====== SUPPLIED MATERIAL

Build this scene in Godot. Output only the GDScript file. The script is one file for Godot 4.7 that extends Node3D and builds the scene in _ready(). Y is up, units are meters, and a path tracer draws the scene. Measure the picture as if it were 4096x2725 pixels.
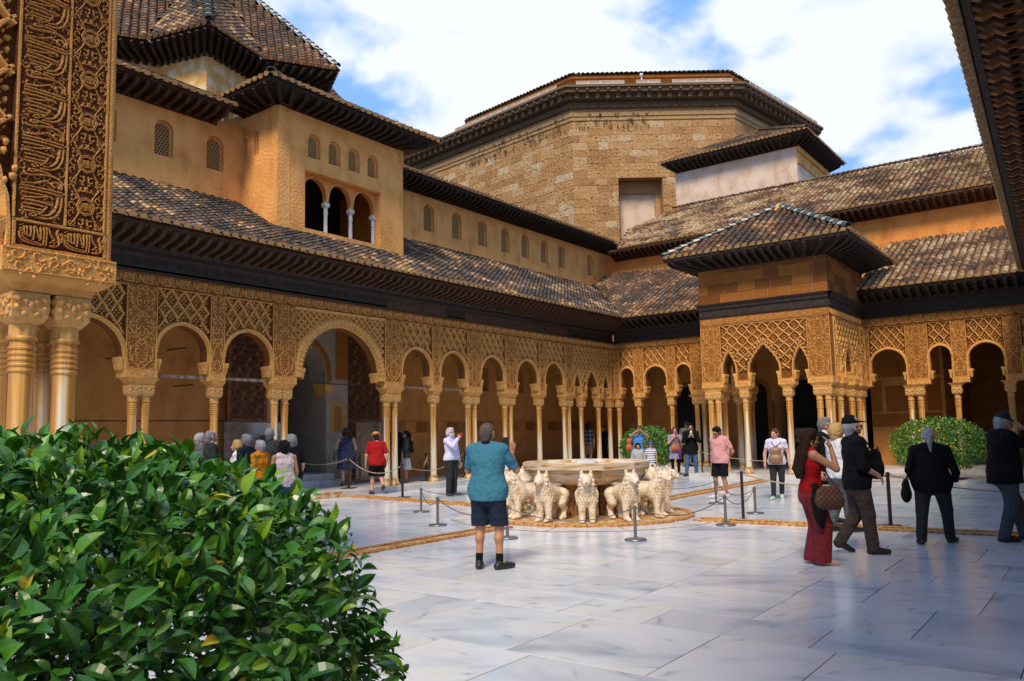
extends Node3D

# ---------------------------------------------------------------- mesh builder
class MB:
	var v := PackedVector3Array()
	var n := PackedVector3Array()
	var uv := PackedVector2Array()
	var c := PackedColorArray()
	var col := Color(1, 1, 1)
	var colored := false
	func vert(p: Vector3, m: Vector3, t: Vector2) -> void:
		v.append(p); n.append(m); uv.append(t)
		if colored: c.append(col)
	func tri(a: Vector3, b: Vector3, d: Vector3, ta := Vector2.ZERO, tb := Vector2.ZERO, td := Vector2.ZERO) -> void:
		var m := (b - a).cross(d - a)
		if m.length_squared() < 1e-14: return
		m = m.normalized()
		vert(a, m, ta); vert(d, m, td); vert(b, m, tb)
	func quad(a: Vector3, b: Vector3, d: Vector3, e: Vector3, ta := Vector2.ZERO, tb := Vector2(1, 0), td := Vector2(1, 1), te := Vector2(0, 1)) -> void:
		tri(a, b, d, ta, tb, td)
		tri(a, d, e, ta, td, te)
	func squad(a: Vector3, b: Vector3, d: Vector3, e: Vector3, na: Vector3, nb: Vector3, nd: Vector3, ne: Vector3, ta := Vector2.ZERO, tb := Vector2(1, 0), td := Vector2(1, 1), te := Vector2(0, 1)) -> void:
		vert(a, na, ta); vert(d, nd, td); vert(b, nb, tb)
		vert(a, na, ta); vert(e, ne, te); vert(d, nd, td)
	func box(x: Transform3D, s: Vector3) -> void:
		var h := s * 0.5
		var p := []
		for i in 8:
			p.append(x * Vector3(h.x if i & 1 else -h.x, h.y if i & 2 else -h.y, h.z if i & 4 else -h.z))
		var sx := s.x; var sy := s.y; var sz := s.z
		quad(p[4], p[5], p[7], p[6], Vector2(0, 0), Vector2(sx, 0), Vector2(sx, sy), Vector2(0, sy))
		quad(p[1], p[0], p[2], p[3], Vector2(0, 0), Vector2(sx, 0), Vector2(sx, sy), Vector2(0, sy))
		quad(p[5], p[1], p[3], p[7], Vector2(0, 0), Vector2(sz, 0), Vector2(sz, sy), Vector2(0, sy))
		quad(p[0], p[4], p[6], p[2], Vector2(0, 0), Vector2(sz, 0), Vector2(sz, sy), Vector2(0, sy))
		quad(p[6], p[7], p[3], p[2], Vector2(0, 0), Vector2(sx, 0), Vector2(sx, sz), Vector2(0, sz))
		quad(p[0], p[1], p[5], p[4], Vector2(0, 0), Vector2(sx, 0), Vector2(sx, sz), Vector2(0, sz))
	func cbox(a: Vector3, b: Vector3) -> void:   # axis-aligned, corner to corner
		box(Transform3D(Basis(), (a + b) * 0.5), (b - a).abs())
	func fbox(F: Transform3D, a: Vector3, b: Vector3) -> void:   # corner to corner in a frame
		box(F * Transform3D(Basis(), (a + b) * 0.5), (b - a).abs())
	func bbox(x: Transform3D, s: Vector3, bv: float) -> void:   # box with bevelled edges on its +z face
		var h := s * 0.5
		var q := []
		for k in [[h.x, h.y, -h.z], [h.x, h.y, h.z - bv], [h.x - bv, h.y - bv, h.z]]:
			q.append([x * Vector3(-k[0], -k[1], k[2]), x * Vector3(k[0], -k[1], k[2]), x * Vector3(k[0], k[1], k[2]), x * Vector3(-k[0], k[1], k[2])])
		for l in 2:
			for i in 4:
				var j := (i + 1) % 4
				quad(q[l][i], q[l][j], q[l + 1][j], q[l + 1][i])
		quad(q[2][0], q[2][1], q[2][2], q[2][3], Vector2(0, 0), Vector2(s.x, 0), Vector2(s.x, s.y), Vector2(0, s.y))
	func extrude(F: Transform3D, poly: PackedVector2Array, d0: float, d1: float, back := false) -> void:
		var area := 0.0
		var m := poly.size()
		for i in m:
			var a := poly[i]; var b := poly[(i + 1) % m]
			area += a.x * b.y - b.x * a.y
		if area < 0: poly.reverse()
		var t := Geometry2D.triangulate_polygon(poly)
		for k in range(0, t.size(), 3):
			var a := poly[t[k]]; var b := poly[t[k + 1]]; var d := poly[t[k + 2]]
			if (b - a).cross(d - a) < 0:
				var w := b; b = d; d = w
			tri(F * Vector3(a.x, a.y, d1), F * Vector3(b.x, b.y, d1), F * Vector3(d.x, d.y, d1), a, b, d)
			if back: tri(F * Vector3(a.x, a.y, d0), F * Vector3(d.x, d.y, d0), F * Vector3(b.x, b.y, d0), a, d, b)
		for i in m:
			var a := poly[i]; var b := poly[(i + 1) % m]
			quad(F * Vector3(a.x, a.y, d0), F * Vector3(b.x, b.y, d0), F * Vector3(b.x, b.y, d1), F * Vector3(a.x, a.y, d1), Vector2(a.x, d0), Vector2(b.x, d0), Vector2(b.x, d1), Vector2(a.x, d1))
	func lathe(x: Transform3D, prof: Array, seg: int, flute := 0.0, nf := 0) -> void:   # prof: [r, y]
		for k in prof.size() - 1:
			var p: Array = prof[k]; var q: Array = prof[k + 1]
			var t := Vector2(q[1] - p[1], p[0] - q[0]).normalized()
			for i in seg:
				var a := TAU * i / seg; var b := TAU * (i + 1) / seg
				var fa := 1.0 - flute * (0.5 + 0.5 * cos(nf * a)); var fb := 1.0 - flute * (0.5 + 0.5 * cos(nf * b))
				var ca := Vector3(cos(a), 0, -sin(a)); var cb := Vector3(cos(b), 0, -sin(b))
				var A: Vector3 = ca * (p[0] * fa) + Vector3(0, p[1], 0); var B: Vector3 = cb * (p[0] * fb) + Vector3(0, p[1], 0)
				var D: Vector3 = cb * (q[0] * fb) + Vector3(0, q[1], 0); var E: Vector3 = ca * (q[0] * fa) + Vector3(0, q[1], 0)
				var u0 := float(i) / seg; var u1 := float(i + 1) / seg
				if flute > 0:
					quad(x * A, x * B, x * D, x * E, Vector2(u0, p[1]), Vector2(u1, p[1]), Vector2(u1, q[1]), Vector2(u0, q[1]))
				else:
					var na := (x.basis * (ca * t.x + Vector3(0, t.y, 0))).normalized(); var nb := (x.basis * (cb * t.x + Vector3(0, t.y, 0))).normalized()
					squad(x * A, x * B, x * D, x * E, na, nb, nb, na, Vector2(u0, p[1]), Vector2(u1, p[1]), Vector2(u1, q[1]), Vector2(u0, q[1]))
	func loft(F: Transform3D, cu: float, cd: float, lv: Array) -> void:   # square sections [half u, half depth, y]
		for k in lv.size() - 1:
			var p: Array = lv[k]; var q: Array = lv[k + 1]
			var a := [Vector3(cu - p[0], p[2], cd + p[1]), Vector3(cu + p[0], p[2], cd + p[1]), Vector3(cu + p[0], p[2], cd - p[1]), Vector3(cu - p[0], p[2], cd - p[1])]
			var b := [Vector3(cu - q[0], q[2], cd + q[1]), Vector3(cu + q[0], q[2], cd + q[1]), Vector3(cu + q[0], q[2], cd - q[1]), Vector3(cu - q[0], q[2], cd - q[1])]
			for i in 4:
				var j := (i + 1) % 4
				quad(F * a[i], F * a[j], F * b[j], F * b[i], Vector2(0, p[2]), Vector2(0.3, p[2]), Vector2(0.3, q[2]), Vector2(0, q[2]))
		var e: Array = lv[lv.size() - 1]
		quad(F * Vector3(cu - e[0], e[2], cd + e[1]), F * Vector3(cu + e[0], e[2], cd + e[1]), F * Vector3(cu + e[0], e[2], cd - e[1]), F * Vector3(cu - e[0], e[2], cd - e[1]))
		e = lv[0]
		quad(F * Vector3(cu - e[0], e[2], cd - e[1]), F * Vector3(cu + e[0], e[2], cd - e[1]), F * Vector3(cu + e[0], e[2], cd + e[1]), F * Vector3(cu - e[0], e[2], cd + e[1]))
	func tube(pts: PackedVector3Array, r: float, seg: int, r1 := -1.0) -> void:
		var m := pts.size()
		var pu := Vector3.ZERO
		var rings := []
		for i in m:
			var t := (pts[mini(i + 1, m - 1)] - pts[maxi(i - 1, 0)]).normalized()
			if pu == Vector3.ZERO: pu = t.cross(Vector3(0.3, 1, 0.2)).normalized()
			pu = (pu - t * pu.dot(t)).normalized()
			var w := t.cross(pu)
			var rr := r if r1 < 0 else lerpf(r, r1, float(i) / (m - 1))
			var ring := []
			for k in seg:
				var a := TAU * k / seg
				var d := pu * cos(a) + w * sin(a)
				ring.append([pts[i] + d * rr, d])
			rings.append(ring)
		for i in m - 1:
			for k in seg:
				var l := (k + 1) % seg
				var A: Array = rings[i][k]; var B: Array = rings[i][l]; var D: Array = rings[i + 1][l]; var E: Array = rings[i + 1][k]
				squad(A[0], B[0], D[0], E[0], A[1], B[1], D[1], E[1], Vector2(float(k) / seg, i), Vector2(float(k + 1) / seg, i), Vector2(float(k + 1) / seg, i + 1), Vector2(float(k) / seg, i + 1))
		for k in range(1, seg - 1):
			tri(rings[0][0][0], rings[0][k + 1][0], rings[0][k][0])
			tri(rings[m - 1][0][0], rings[m - 1][k][0], rings[m - 1][k + 1][0])
	func blob(x: Transform3D, seg := 6, lat := 3) -> void:   # dome of radius 1 on the xz... x: right, y: up along the dome axis
		for j in lat:
			var a0 := PI * 0.5 * j / lat; var a1 := PI * 0.5 * (j + 1) / lat
			for i in seg:
				var b0 := TAU * i / seg; var b1 := TAU * (i + 1) / seg
				var A := Vector3(cos(a0) * cos(b0), sin(a0), -cos(a0) * sin(b0)); var B := Vector3(cos(a0) * cos(b1), sin(a0), -cos(a0) * sin(b1))
				var D := Vector3(cos(a1) * cos(b1), sin(a1), -cos(a1) * sin(b1)); var E := Vector3(cos(a1) * cos(b0), sin(a1), -cos(a1) * sin(b0))
				squad(x * A, x * B, x * D, x * E, (x.basis * A).normalized(), (x.basis * B).normalized(), (x.basis * D).normalized(), (x.basis * E).normalized())
	func ribbon(F: Transform3D, pts: PackedVector2Array, w: float, d0: float, d1: float, w1 := -1.0) -> void:   # raised strip along a flat path in a frame
		var m := pts.size()
		var L := []
		for i in m:
			var t := (pts[mini(i + 1, m - 1)] - pts[maxi(i - 1, 0)]).normalized()
			var o := Vector2(-t.y, t.x) * (w if w1 < 0 else lerpf(w, w1, float(i) / (m - 1))) * 0.5
			L.append([pts[i] + o, pts[i] - o])
		for i in m - 1:
			var a: Vector2 = L[i][1]; var b: Vector2 = L[i + 1][1]; var d: Vector2 = L[i + 1][0]; var e: Vector2 = L[i][0]
			var am := a.lerp(e, 0.28); var em := a.lerp(e, 0.72); var bm := b.lerp(d, 0.28); var dm := b.lerp(d, 0.72)
			quad(F * Vector3(am.x, am.y, d1), F * Vector3(bm.x, bm.y, d1), F * Vector3(dm.x, dm.y, d1), F * Vector3(em.x, em.y, d1))
			quad(F * Vector3(a.x, a.y, d0), F * Vector3(b.x, b.y, d0), F * Vector3(bm.x, bm.y, d1), F * Vector3(am.x, am.y, d1))
			quad(F * Vector3(em.x, em.y, d1), F * Vector3(dm.x, dm.y, d1), F * Vector3(d.x, d.y, d0), F * Vector3(e.x, e.y, d0))
	func mesh() -> ArrayMesh:
		var a := []
		a.resize(Mesh.ARRAY_MAX)
		a[Mesh.ARRAY_VERTEX] = v; a[Mesh.ARRAY_NORMAL] = n; a[Mesh.ARRAY_TEX_UV] = uv
		if colored: a[Mesh.ARRAY_COLOR] = c
		var o := ArrayMesh.new()
		if v.size() >= 3: o.add_surface_from_arrays(Mesh.PRIMITIVE_TRIANGLES, a)
		return o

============

▶ [WHAT TO PRODUCE]: Show all lines from the listing above in which "extends" appears.

▶ [SOLUTION]:
Build this scene in Godot. Output only the GDScript file. The script is one file for Godot 4.7 that extends Node3D and builds the scene in _ready(). Y is up, units are meters, and a path tracer draws the scene. Measure the picture as if it were 4096x2725 pixels.
extends Node3D